FWIW, it’s still worthwhile planting your own seeds, if you have them, because I found out last week that a lot of greenhouse seedlings are treated with neonicotinoid pesticides at the seed/seedling stage, and I do not want anything that will harm native pollinators in my garden. So I use seed I’ve saved, and some I bought.

Here is a little pictorial of how I’m starting some rhubarb seeds, which I collected when I was in Ontario and saw a plant sending up its flowers (long since gone) and seeds.

Start with an egg carton, and lop off the points. 

Cut out the cups.
I had the great fortune of coming across a roll of Playtex baby bottle liners in a bin at a thrift store, and I knew I would be using them for planting.
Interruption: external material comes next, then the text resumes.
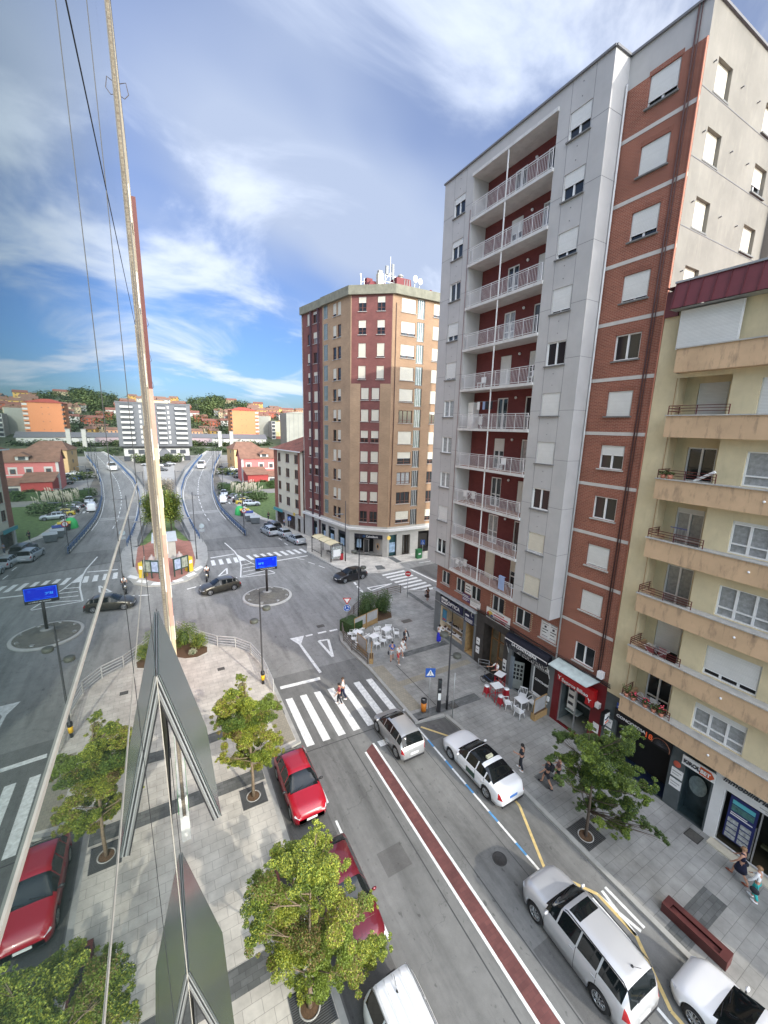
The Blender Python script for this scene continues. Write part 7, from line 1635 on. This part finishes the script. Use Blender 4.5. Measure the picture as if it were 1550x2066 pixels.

You will have to find some other small bags, such as from the bulk food store. Put the egg cup at the bottom of the bag. 

 Fill the cup with soil or starter mix and start stacking the tray. At the same time – or earlier, as they suggest two hours for soaking – put your rhubarb seeds in water.

This is the tray, stacked with the 12 egg cups of soil.

I dropped two rhubarb seeds into each, and then used the chopstick to push the seeds into the soil. Then I watered them.
To keep the seeds warm and humid, I gathered their bag tops together with an elastic and a twist tie. 
Then I put them on the windowsill to get some sun and warmth for the greater part of the day.

All seeds I started so far get the bag treatment. I don’t have a flourescent grow light for them – still kicking myself for giving a big one away to the SPCA a few years ago, they certainly threw it out – so all my seeds sit right next to the window.

In less than a week, I’m going to catch up on all those seeds I’m way overdue on. Then I’ll plant more according to schedule, including sowing directly outside as soon as the snow melts (some can handle the threat of frost). This year, that garden is going to burst.